As 6G mobile communication utilizes sub-THz frequency band, the antenna packaging requires higher level integration. Antenna in Package (AiP) is seen as a promising solution when it comes to the integration problem. At 100GHz operation frequency band, AiP is not only feasible but also mandatory for a high-density interconnect and efficient IC-antenna integration. Current packaging technologies such as LTCC, HDI, and E-WLB, and their feeding concepts limit the possibilities to achieve an optimum
for the given silicon and antenna configuration, such as the complexity of the feeding network, the realizable thickness of metal or substrate material, and so on. To overcome these limitations, a novel high definition fan-out technology is investigated. This high
definition fan-out technology enables complex-shaped vertical interconnects.

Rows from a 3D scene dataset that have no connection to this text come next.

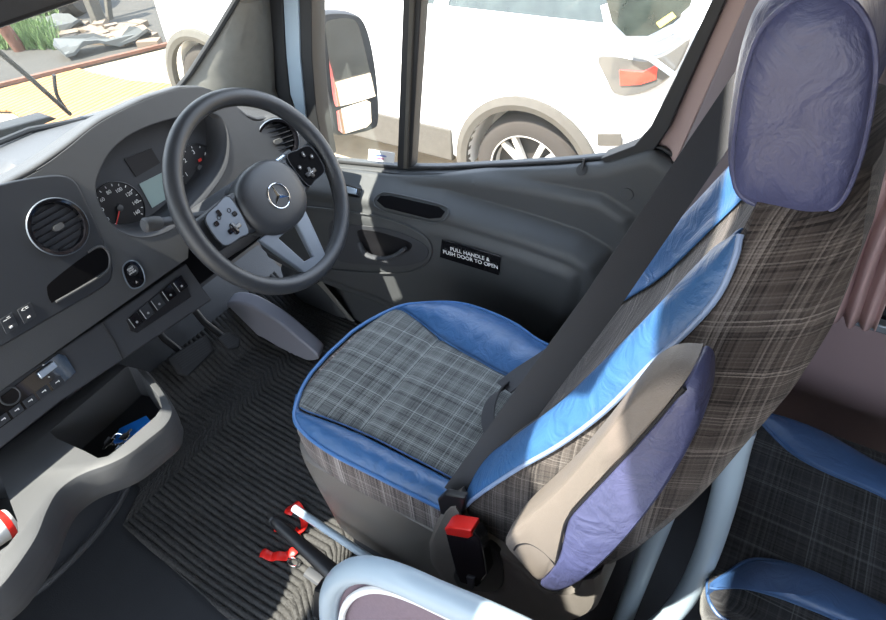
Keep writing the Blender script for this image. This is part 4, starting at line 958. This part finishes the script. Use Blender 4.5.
# rusty ribbed plate
rp = [fz(u, v, GZ + .02) for u, v in ((-60, 108), (0, 92), (90, 68), (120, 62), (128, 72), (182, 79), (178, 108), (90, 130), (20, 133), (-60, 150))]
rp = [fz(u, v, GZ + .02) for u, v in ((-60, 106), (0, 91), (80, 70), (92, 74), (130, 82), (180, 86), (182, 112), (60, 140), (10, 112), (-60, 112))]
def orangem():
    m = mat('orange_ribbed_plate', (0.36, 0.17, 0.06), 0.8, var=.4, vscale=5); nt = m.node_tree; N = nt.nodes; L = nt.links
    tc = N.new('ShaderNodeTexCoord'); w = N.new('ShaderNodeTexWave'); w.inputs['Scale'].default_value = 5; w.bands_direction = 'Y'; w.inputs['Distortion'].default_value = .6; L.new(tc.outputs['Object'], w.inputs['Vector'])
    bp = N.new('ShaderNodeBump'); bp.inputs['Strength'].default_value = .8; bp.inputs['Distance'].default_value = .04; L.new(w.outputs['Fac'], bp.inputs['Height']); L.new(bp.outputs['Normal'], N['Principled BSDF'].inputs['Normal']); return m
MT['orange'] = orangem()
mb = MB(); mb.prism(rp, (0, 0, .02)); tag(obj('ribbed_plate', mb, 'orange', bevel=.004), 'rusty orange ribbed plate lying on the pale ground ahead of the windscreen', 'metal plate')
mb = MB(); mb.prism([e0 - dv * 3, e1 + dv * 1, e1 + dv * 1 + nv * .05, e0 - dv * 3 + nv * .03], (0, 0, .04)); struct(obj('trim_kerb', mb, 'rust'))
# debris: grey sheets, rubble, post, grass
for i, (px, lab_) in enumerate((([(-10, 28), (40, 18), (82, 22), (75, 27), (30, 32), (-10, 33)], 'crumpled grey metal sheet lying in the grass by the rusty post'), ([(55, 48), (70, 43), (110, 38), (140, 32), (150, 36), (100, 45), (65, 54)], 'long thin grey metal strip lying on the edge of the dark ground'))):
    P = [fz(u, v, GZ + .10) for u, v in cr(px, 3, True)]; mb = MB(); mb.prism([p + Vector((0, 0, .05 * math.sin(k * 1.7))) for k, p in enumerate(P)], (0, 0, .03)); tag(obj('metal_sheet', mb, 'sheet', smooth=False), lab_, 'metal sheet')
random.seed(11)
mb = MB()
for k in range(70):
    u, v = random.uniform(60, 150), random.uniform(24, 44); p = fz(u, v, GZ + .04); s = random.uniform(.04, .14)
    mb.box(p, (s * 1.8, s, s * .7), Matrix.Rotation(random.uniform(0, 3), 3, 'Z'))
o = tag(obj('rubble', mb, 'dirt', smooth=False), 'low heap of brown rubble and broken planks on the dark ground', 'rubble'); o['kind'] = 'stuff'
def grass_mat():
    return mat('grass_green', (.10, .16, .055), .8, var=.5, vscale=3)
MT['grass'] = grass_mat()
for cl_, lab_ in ((((0, 60), (33, 52)), 'bright green grass tuft growing at the foot of the rusty post'), (((0, 60), (5, 18)), 'green grass patch growing behind the grey metal sheet')):
    mb = MB(); (u0, u1), (v0, v1) = cl_
    for k in range(2600):
        u, v = random.uniform(u0, u1), random.uniform(v0, v1); 
        if random.random() > (1 - abs((u - (u0 + u1) / 2) / (u1 - u0)) * 1.4): continue
        p = fz(u, v, GZ); h = random.uniform(.10, .26); a = random.uniform(0, 6.3); w = .012; d = Vector((math.cos(a), math.sin(a), 0)); l_ = Vector((random.uniform(-.08, .08), random.uniform(-.08, .08), h))
        mb.add([p - d * w, p + d * w, p + l_], [(0, 1, 2)])
    o = tag(obj('grass', mb, 'grass', smooth=False), lab_, 'grass'); o['kind'] = 'stuff'
mb = MB(); p = fz(22, 52, GZ); mb.tube([p, p + Vector((-.12, .02, .6)), p + Vector((-.35, .05, 1.6))], .065, 10); tag(obj('post', mb, 'rust'), 'leaning rusty brown post standing in the grass', 'post')
# grey barrier and old tyre beyond
mb = MB(); p = fz(118, 30, GZ); mb.box(p + Vector((0, .3, .35)), (.12, .12, .9)); mb.box(p + Vector((.25, .35, .3)), (.06, .06, .8), Matrix.Rotation(.3, 3, 'Y')); tag(obj('barrier', mb, 'clad', bevel=.01), 'grey upright barrier frame standing by the rubble', 'barrier')
p = fz(78, 14, GZ) + Vector((0, 0, .33)); tag(obj('old_tyre', MB().lathe([(.19, -.1), (.32, -.1), (.36, -.05), (.36, .05), (.32, .1), (.19, .1), (.19, -.1)], p, (.6, -.8, .1), 32), 'tyre'), 'old dark tyre standing upright in the grass on the dark ground', 'tyre')
# buildings/walls around, seen in mirror and glass
mb = MB(); mb.box((2.5, -14, 1.2), (22, .4, 12)); mb.box((6.5, 22, 1.0), (30, .4, 3.6)); struct(obj('wall_yard', mb, 'wall_out', smooth=False))

# --- white SUV alongside
suv = thing('white_car', 'white estate car with grey cladding parked alongside the driver window', 'car', (3.9, 2.7, GZ))
X0 = 3.0; YR, YF = .62, 4.85
st_ = [  # y, x-near offset, z bottom, z shoulder, z waist
    (.60, .16, -.30, .10, .28), (.66, .06, -.5, .10, .30), (.85, .02, -.62, .10, .30), (1.2, .0, -.62, .10, .29), (2.4, -.01, -.62, .08, .26), (3.6, .0, -.62, .06, .22), (4.1, .02, -.62, .04, .17), (4.55, .10, -.48, .0, .12), (4.78, .28, -.42, -.08, .04), (4.86, .5, -.34, -.12, -.02)]
rings = []
for y, dx, zb, zs, zw in st_:
    xn = X0 + dx; xf = X0 + 1.8 - dx
    half = [(xn + .06, zb), (xn + .01, zb + .05), (xn, (zb + zs) / 2), (xn + .01, zs), (xn + .05, zw - .02), (xn + .08, zw)]
    rings.append([(x, y, z) for x, z in half] + [(xf - (x - xn), y, z) for x, z in reversed(half)])
mb = MB(); mb.loft(rings); bd = obj('car_body', mb, 'suv', suv)
cutr = []
for yc in (1.43, 4.06):
    mc = MB(); mc.cyl((X0 - .3, yc, GZ + .36), (X0 + .28, yc, GZ + .36), .385, n=40); cutr.append(obj('c', mc, 'black'))
cut(bd, cutr)
# greenhouse
rings = []
for y, zr in ((.74, .40), (.80, .62), (1.2, .82), (2.0, .88), (2.9, .86), (3.35, .55), (3.75, .24)):
    zw = lerp([(.6, .28), (2.4, .25), (3.75, .2)], y); k = .30 * (zr - zw) / .6
    rings.append([(X0 + .08, y, zw), (X0 + .08 + k, y, zr), (X0 + 1.72 - k, y, zr), (X0 + 1.72, y, zw)])
mb = MB(); mb.loft(rings); obj('car_windows', mb, 'carglass', suv, bevel=.02)
mb = MB(); mb.box((X0 + .9, 2.0, .90), (1.25, 2.4, .05)); obj('roof', mb, 'suv', suv, bevel=.02)
for i, y in enumerate((.98, 2.0, 2.95)):
    mb = MB(); mb.prism([(X0 + .07, y - .04, .25), (X0 + .07, y + .05, .25), (X0 + .37, y + .0, .88), (X0 + .37, y - .07, .88)], (.02, 0, 0)); obj('car_pillar', mb, 'suv', suv)
# rear quarter of the roof/tailgate: white band under rear glass
mb = MB(); mb.tube([fx(605, 5, 3.02), fx(608, 20, 3.02), fx(622, 36, 3.02), fx(648, 40, 3.02), fx(675, 28, 3.02), fx(700, 8, 3.02)], .022, 8); obj('window_edge', mb, 'suv', suv)
P = [fx(*q, 2.985) for q in ((607, 2), (612, 22), (626, 36), (648, 36), (668, 26), (690, 6), (697, -14), (640, -40), (600, -14))]; mb = MB(); mb.prism(P, (.02, 0, 0)); obj('rear_quarter_window', mb, 'carglass', suv)
P = [fx(*q, 2.982) for q in ((656, 23), (672, 12), (676, 17), (660, 28))]; mb = MB(); mb.prism(P, (.003, 0, 0)); obj('window_sticker', mb, 'yellow', suv, smooth=False)
P = [fx(*q, 2.99) for q in cr([(597, 57), (620, 56), (645, 60), (668, 52), (690, 38), (676, 70), (655, 88), (632, 96), (614, 94), (606, 80)], 3, True)]; mb = MB(); mb.prism(P, (.05, 0, 0)); tlp = obj('tail_light', mb, 'tailclear', suv, bevel=.008)
P = [fx(*q, 2.982) for q in ((619, 70), (642, 72), (658, 64), (656, 80), (640, 85), (620, 86))]; mb = MB(); mb.prism(P, (.008, 0, 0)); obj('red_lens', mb, 'tail', tlp, bevel=.003)
mb = MB(); mb.tube([fx(628, 47, 2.95), fx(650, 58, 2.95), fx(675, 76, 2.97)], .014, 8); obj('wiper', mb, 'tube', suv)
P = [fx(*q, 2.992) for q in ((597, 134), (621, 134), (622, 146), (597, 146))]; mb = MB(); mb.prism(P, (.01, 0, 0)); obj('bumper_reflector', mb, 'clad', suv, bevel=.003)
# cladding: sills and arches
mb = MB(); mb.prism([(X0 - .012, 1.92, -.61), (X0 - .012, 1.92, -.40), (X0 - .018, 3.55, -.41), (X0 - .018, 3.55, -.61)], (.10, 0, 0)); obj('sill_cladding', mb, 'clad', suv, bevel=.01)
for yc in (1.43, 4.06):
    mb = MB(); rg = []
    for k in range(25):
        a = PI * (-.06 + 1.12 * k / 24); rg.append([Vector((x, yc + r * math.cos(a), GZ + .36 + r * math.sin(a))) for x, r in ((X0 - .02, .385), (X0 - .03, .42), (X0 - .012, .46), (X0 + .03, .46), (X0 + .03, .385))])
    mb.loft(rg); obj('arch_cladding', mb, 'clad', suv)
    wc = Vector((X0 + .12, yc, GZ + .345))
    mb = MB(); mb.lathe([(.225, -.10), (.235, -.105), (.31, -.10), (.335, -.08), (.345, -.04), (.345, .06), (.33, .10), (.23, .10), (.225, -.10)], wc, (1, 0, 0), 48); ty = obj('tyre', mb, 'tyre', suv)
    mb = MB(); mb.lathe([(.228, -.104), (.235, -.108), (.238, -.100), (.228, .05), (.21, .05), (.215, -.08)], wc, (1, 0, 0), 48); obj('rim_edge', mb, 'alloy', ty); mb = MB()
    mb.lathe([(.0001, -.03), (.225, -.03), (.225, -.02), (.0001, -.02)], wc, (1, 0, 0), 32); obj('brake_disc', mb, 'tyre', ty); mb = MB()
    for k in range(10):
        a = 2 * PI * k / 10 + (.12 if k % 2 else -.12) ; d = Vector((0, math.cos(a), math.sin(a))); t = Vector((0, -math.sin(a), math.cos(a)))
        p0, p1_ = wc + Vector((-.085, 0, 0)) + d * .03, wc + Vector((-.09, 0, 0)) + d * .222
        mb.prism([p0 - t * .012, p0 + t * .012, p1_ + t * .017, p1_ - t * .017], (.03, 0, 0))
    mb.lathe([(.0001, -.10), (.035, -.095), (.04, -.07), (.0001, -.07)], wc, (1, 0, 0), 20); obj('alloy_rim', mb, 'alloy', ty)
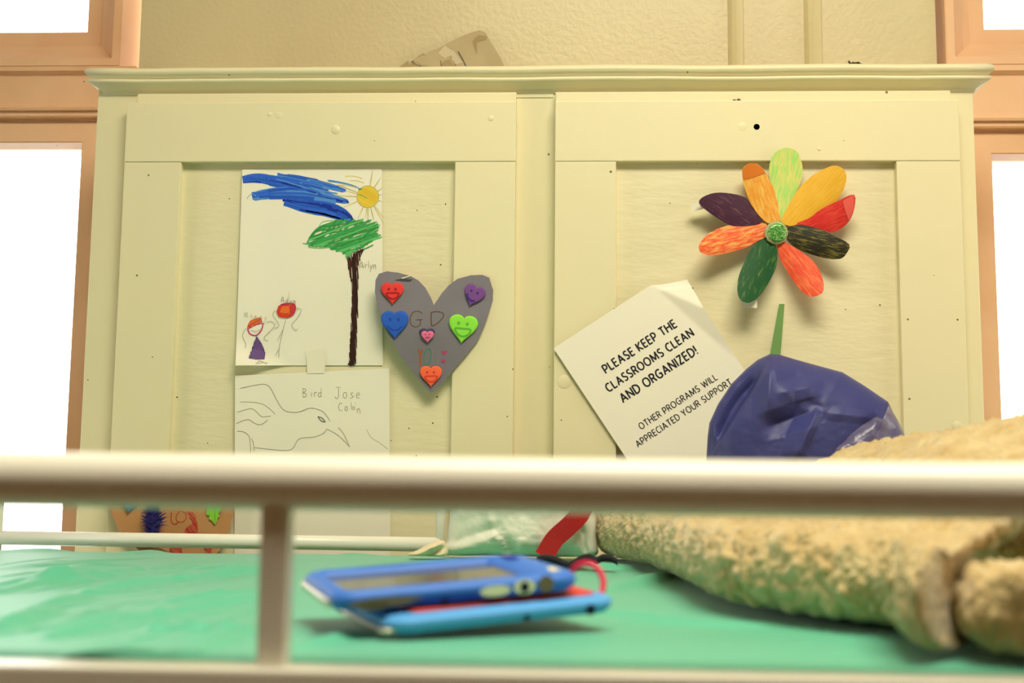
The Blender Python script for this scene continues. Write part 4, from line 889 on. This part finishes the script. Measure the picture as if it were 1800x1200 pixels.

Yet there is a lack of research focused on the performance of such interconnects as well as the impact of its manufacturing process on the RF performance.
This thesis work is aimed to provide a scope of how the high definition fan-out technology benefits the performance of an AiP by applying coaxial structure as an antenna
feeding path in such a package. This new feeding concept is aimed to optimize the interface structure between the RF front end in silicon and the antenna array in the same
package, to reduce the routing size, reduce the insertion loss between the antenna array
and the silicon interface, and increase the isolation between the two adjacent feeds. An
initial model is fully parameterized for performance improvements via tuning. A benchmark model built up by the traditional laminate technology with vias is compared with
the performance of the proposed feeding structure regarding matching, insertion loss,
and port isolation. The presented model achieves 0.25dB insertion loss, 25dB return loss
and 80dB isolation. Compare to the benchmark model, on average, the model from the
high definition fan-out technology has significantly decreased the insertion loss, and
increased the channel isolation, while maintaining a similar return loss.
The impact of this high definition fan-out technology’s manufacturing process on the
model performance is discussed through parameters’ sensitivity analysis and system
robustness. The robustness analysis shows this feeding system has acceptable reliability
if the manufacturing error can be restricted within 10%, and it has good reliability if the
manufacturing error can be restricted within 5%.